Including two goals:
1) to make such ethanol competitive within six years and
2) to replace 75 percent of our oil imports from Middle East by 2025.

One week later the president's budget for FY07 was released. It is the actual budget, as finally passed, that provides the dollars to accomplish such nice sounding goals.

I'm trained as a scientist and a skeptic and I admit that it is not easy to follow a shell game that reorganizes in a complicated budget that moves money from low priority purposes to reassemble the dollars for a new priority.

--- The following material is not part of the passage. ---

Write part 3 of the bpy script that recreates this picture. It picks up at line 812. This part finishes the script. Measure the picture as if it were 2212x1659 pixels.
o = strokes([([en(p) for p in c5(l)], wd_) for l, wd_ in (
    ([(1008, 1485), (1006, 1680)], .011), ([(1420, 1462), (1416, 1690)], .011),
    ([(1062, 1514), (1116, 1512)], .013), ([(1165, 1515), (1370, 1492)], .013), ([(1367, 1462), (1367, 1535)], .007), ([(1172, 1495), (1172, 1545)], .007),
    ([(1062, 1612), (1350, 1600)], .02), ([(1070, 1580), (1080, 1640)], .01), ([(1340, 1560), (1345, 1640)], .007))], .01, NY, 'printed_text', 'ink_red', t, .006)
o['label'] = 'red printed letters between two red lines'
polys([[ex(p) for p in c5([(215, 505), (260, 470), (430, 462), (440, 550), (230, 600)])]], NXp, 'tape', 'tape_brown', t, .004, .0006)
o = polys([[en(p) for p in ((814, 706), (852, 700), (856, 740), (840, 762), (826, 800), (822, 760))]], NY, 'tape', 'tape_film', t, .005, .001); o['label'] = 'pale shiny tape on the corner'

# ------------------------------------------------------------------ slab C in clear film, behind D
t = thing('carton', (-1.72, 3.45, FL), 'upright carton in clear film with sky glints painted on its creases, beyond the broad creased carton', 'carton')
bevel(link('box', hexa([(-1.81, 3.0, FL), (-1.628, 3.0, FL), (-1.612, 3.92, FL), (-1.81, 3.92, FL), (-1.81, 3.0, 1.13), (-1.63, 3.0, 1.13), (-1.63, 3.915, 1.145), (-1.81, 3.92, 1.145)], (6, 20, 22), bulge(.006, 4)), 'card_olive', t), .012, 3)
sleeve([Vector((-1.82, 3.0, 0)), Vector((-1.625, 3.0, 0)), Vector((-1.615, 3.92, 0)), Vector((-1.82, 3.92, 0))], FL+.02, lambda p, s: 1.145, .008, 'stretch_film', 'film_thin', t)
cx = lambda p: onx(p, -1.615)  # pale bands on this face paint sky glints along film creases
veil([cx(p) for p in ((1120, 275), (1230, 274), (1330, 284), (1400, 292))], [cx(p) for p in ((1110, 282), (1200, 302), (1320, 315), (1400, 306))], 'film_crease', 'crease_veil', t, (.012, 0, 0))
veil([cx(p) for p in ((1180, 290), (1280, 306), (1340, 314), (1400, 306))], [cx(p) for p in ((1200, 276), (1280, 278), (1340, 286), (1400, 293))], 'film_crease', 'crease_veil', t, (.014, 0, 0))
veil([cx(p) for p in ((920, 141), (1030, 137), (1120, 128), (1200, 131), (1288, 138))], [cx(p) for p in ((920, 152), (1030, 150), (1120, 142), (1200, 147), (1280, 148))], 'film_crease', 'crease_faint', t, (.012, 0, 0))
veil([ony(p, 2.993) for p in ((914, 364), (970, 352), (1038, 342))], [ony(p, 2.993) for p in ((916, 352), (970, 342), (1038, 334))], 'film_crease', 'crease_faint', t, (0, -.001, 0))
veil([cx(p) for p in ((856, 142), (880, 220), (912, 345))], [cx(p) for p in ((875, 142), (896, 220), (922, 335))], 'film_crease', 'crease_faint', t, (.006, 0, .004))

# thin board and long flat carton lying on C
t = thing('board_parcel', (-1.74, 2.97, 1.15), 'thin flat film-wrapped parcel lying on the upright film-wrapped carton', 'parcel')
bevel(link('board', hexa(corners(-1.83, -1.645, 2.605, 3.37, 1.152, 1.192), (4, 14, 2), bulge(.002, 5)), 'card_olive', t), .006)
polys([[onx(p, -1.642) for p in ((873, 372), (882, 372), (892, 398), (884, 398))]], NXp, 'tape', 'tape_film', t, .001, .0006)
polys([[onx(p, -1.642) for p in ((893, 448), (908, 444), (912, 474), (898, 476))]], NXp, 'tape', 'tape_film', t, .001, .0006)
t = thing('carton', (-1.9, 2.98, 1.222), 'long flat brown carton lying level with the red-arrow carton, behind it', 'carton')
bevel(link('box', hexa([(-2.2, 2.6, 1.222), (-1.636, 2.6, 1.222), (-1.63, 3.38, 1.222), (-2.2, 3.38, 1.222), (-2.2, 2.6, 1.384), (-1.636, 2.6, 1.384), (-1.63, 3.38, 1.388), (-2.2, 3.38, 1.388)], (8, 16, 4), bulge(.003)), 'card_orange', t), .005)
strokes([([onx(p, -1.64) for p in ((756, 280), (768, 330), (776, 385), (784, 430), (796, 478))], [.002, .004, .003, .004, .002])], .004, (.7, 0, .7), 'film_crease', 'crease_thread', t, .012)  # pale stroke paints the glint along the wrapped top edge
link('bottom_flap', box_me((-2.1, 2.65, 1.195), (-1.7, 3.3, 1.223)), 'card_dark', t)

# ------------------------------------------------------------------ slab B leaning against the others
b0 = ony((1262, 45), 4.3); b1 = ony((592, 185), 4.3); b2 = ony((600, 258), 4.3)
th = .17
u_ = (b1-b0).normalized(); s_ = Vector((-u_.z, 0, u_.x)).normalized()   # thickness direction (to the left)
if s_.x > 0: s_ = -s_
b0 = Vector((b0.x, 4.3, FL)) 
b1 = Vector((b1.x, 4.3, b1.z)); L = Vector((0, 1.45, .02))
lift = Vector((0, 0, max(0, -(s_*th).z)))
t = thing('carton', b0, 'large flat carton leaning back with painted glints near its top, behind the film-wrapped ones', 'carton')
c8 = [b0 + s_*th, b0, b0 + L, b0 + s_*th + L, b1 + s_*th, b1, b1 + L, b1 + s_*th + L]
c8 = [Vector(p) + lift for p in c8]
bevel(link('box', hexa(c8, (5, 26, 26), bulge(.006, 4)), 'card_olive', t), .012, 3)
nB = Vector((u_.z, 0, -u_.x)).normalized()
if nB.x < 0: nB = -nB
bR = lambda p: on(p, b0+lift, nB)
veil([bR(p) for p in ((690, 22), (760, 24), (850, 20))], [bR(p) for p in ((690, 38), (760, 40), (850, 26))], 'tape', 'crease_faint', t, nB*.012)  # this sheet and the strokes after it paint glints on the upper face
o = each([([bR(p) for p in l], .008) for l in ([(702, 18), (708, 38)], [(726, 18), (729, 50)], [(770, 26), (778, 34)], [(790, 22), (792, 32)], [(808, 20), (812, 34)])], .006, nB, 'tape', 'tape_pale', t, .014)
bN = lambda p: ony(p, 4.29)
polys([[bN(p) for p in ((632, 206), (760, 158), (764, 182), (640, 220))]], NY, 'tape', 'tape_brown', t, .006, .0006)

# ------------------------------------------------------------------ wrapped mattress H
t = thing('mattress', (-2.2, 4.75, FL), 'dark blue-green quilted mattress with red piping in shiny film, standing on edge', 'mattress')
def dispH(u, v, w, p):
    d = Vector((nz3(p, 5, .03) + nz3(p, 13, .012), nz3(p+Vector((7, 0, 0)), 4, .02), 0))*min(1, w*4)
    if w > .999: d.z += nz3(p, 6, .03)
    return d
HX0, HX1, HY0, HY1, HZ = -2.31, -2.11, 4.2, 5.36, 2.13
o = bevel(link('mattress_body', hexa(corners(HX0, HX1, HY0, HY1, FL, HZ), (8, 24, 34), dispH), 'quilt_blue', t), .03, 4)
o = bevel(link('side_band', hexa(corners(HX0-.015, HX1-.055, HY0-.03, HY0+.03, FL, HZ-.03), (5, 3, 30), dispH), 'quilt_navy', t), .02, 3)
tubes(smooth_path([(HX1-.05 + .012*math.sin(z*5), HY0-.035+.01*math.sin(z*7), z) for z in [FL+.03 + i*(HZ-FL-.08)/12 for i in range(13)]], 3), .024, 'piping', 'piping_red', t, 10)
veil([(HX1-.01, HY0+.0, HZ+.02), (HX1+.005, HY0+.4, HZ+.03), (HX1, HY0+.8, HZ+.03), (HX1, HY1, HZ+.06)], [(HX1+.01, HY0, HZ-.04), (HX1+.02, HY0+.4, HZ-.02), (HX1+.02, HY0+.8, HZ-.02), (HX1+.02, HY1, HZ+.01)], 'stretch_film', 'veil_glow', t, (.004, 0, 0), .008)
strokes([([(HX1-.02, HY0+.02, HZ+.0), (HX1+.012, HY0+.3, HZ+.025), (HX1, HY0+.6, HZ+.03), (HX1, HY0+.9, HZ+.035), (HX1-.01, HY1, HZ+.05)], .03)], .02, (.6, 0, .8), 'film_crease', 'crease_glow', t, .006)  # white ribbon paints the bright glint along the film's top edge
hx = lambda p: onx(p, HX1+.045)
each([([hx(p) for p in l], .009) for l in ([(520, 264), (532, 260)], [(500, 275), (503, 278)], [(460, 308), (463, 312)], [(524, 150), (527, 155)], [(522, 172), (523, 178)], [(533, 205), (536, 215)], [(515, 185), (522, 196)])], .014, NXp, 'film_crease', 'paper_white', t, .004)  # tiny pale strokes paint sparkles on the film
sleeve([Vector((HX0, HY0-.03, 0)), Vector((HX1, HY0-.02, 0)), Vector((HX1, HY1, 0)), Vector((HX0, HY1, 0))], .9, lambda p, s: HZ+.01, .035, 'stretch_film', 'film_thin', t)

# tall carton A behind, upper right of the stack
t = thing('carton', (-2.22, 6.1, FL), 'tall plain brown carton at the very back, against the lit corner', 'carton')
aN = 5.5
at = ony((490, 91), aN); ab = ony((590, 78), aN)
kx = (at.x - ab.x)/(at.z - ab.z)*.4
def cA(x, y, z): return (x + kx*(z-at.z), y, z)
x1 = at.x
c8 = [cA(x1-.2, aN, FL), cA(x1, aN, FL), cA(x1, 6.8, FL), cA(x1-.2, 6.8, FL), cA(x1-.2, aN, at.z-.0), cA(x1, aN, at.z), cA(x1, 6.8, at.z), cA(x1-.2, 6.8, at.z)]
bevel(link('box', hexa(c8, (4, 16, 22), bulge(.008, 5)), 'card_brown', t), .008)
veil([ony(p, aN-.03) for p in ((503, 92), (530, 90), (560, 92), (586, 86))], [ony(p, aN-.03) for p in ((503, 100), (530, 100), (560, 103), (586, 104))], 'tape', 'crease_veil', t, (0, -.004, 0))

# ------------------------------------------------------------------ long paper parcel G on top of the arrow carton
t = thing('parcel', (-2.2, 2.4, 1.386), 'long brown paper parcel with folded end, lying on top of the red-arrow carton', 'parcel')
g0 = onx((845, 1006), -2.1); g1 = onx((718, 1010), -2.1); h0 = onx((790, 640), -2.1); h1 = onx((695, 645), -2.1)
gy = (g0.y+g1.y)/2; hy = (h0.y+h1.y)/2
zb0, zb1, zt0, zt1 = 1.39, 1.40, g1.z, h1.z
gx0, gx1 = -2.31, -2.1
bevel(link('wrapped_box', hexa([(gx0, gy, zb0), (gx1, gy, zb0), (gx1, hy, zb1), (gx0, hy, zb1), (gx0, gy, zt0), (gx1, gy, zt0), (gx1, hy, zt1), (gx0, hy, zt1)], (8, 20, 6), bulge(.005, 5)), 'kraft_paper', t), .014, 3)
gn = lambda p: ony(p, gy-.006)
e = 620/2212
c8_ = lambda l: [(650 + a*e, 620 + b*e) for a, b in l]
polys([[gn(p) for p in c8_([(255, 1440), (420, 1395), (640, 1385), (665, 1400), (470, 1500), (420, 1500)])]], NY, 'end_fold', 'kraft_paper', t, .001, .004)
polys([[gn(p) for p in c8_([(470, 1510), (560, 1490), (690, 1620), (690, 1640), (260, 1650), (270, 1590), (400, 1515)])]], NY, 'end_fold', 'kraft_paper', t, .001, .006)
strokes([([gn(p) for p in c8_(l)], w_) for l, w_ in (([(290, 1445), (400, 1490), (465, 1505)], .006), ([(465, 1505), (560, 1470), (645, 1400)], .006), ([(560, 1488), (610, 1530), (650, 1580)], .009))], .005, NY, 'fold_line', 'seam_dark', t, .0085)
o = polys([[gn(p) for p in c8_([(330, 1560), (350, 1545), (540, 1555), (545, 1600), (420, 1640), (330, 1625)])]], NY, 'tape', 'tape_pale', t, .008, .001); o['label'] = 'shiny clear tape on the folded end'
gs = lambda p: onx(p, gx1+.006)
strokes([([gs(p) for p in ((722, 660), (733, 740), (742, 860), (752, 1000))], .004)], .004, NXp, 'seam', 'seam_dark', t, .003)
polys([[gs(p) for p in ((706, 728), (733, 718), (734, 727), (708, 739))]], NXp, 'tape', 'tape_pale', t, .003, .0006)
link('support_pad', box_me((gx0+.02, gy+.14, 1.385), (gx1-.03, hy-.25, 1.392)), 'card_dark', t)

But, I've been able to identify:
  • $24 million has been cut from the Office of Energy efficiency and Renewable Energy for FY07 compared with FY06.
  • $16 million has been cut from the Vehicles Technology Program.
  • $5 million increase for development of wind technology
  • Total elimination of funding for geothermal research
  • $124 million increases for solar and biomass
  • $7 million increase for hybrid and electric propulsion program, but skewed toward long range hydrogen and fuel cell research rather than deployment of technologies available now that could provide high near term oil savings.


All told, I will be greatly surprised if the pledged 22 percent increase in funding for clean energy research actually produces a net increase of $100 million when passed and totaled up.

But I do want to examine the president's goal to make ethanol production from switch grass competitive within six years to see what kind of resources would actually be required to make that happen.

The Natural Resources Defense Council and the Union of Concerned Scientists have done an in depth analysis (Growing energy: How Biofuels Can Help End America's Oil Dependence and Bringing Biofuels to the Pump) of what it would take to completely replace fossil fuel from American transportation by 2050 by producing ethanol from switch grass.

At todayís standards, namely:
a. Present fuel efficiency of motor vehicle engines
b. Present gallonage of ethanol obtainable/ton of switch grass
c. Present tons of switch grass produced/acre
d. And assuming no change in life style, i.e. how much we travel
This would currently require 1,750 billion acres (2,900,000 square miles) of land, far more than what is available.

However, if we:
1. Double the efficiency of our auto engines
2. Double the efficiency of conversion of switch grass into ethanol
3. Increase switch grass production/acre by 2 _ times
4. Change our lifestyle to reduce our travel by half (this entails curing suburban sprawl and increasing telecommuting, among other things)
5. Develop biorefineries that produce a host of new products equivalent to what oil refineries produced in plastics, adhesives, and fertilizers
We could accomplish this goal with only 200,000 square miles of land committed.

However, to do so we need at least $1.5 billion/year for 10 years. Unfortunately, the president has offered only 10 percent of that, spread in little bits and pieces of the goals he set in his State of the Union message.

Indeed, we must establish a national plan of action to design, invent and deploy clean energy technologies. We must increase energy efficiency and we must utilize all types of renewable energy including biomass, geothermal, wind and solar to break our dependence on fossil fuels. And, through the federal budget, we must provide sufficient resources to make these alternative sources viable. The president's proposed budget clearly does not do so.

Our president has given us minimalist goals that show no understanding of the scope of the global warming issue. The U.S. will not join the world in serious climate change policy as long as George Bush is president.

In the end, only a completely revamped energy policy can eliminate our dependence on foreign oil, counteract global warming, and increase our national security. We must act and we must act quickly.

Again, I thank you all for being here and I thank you for your attention to this critical issue.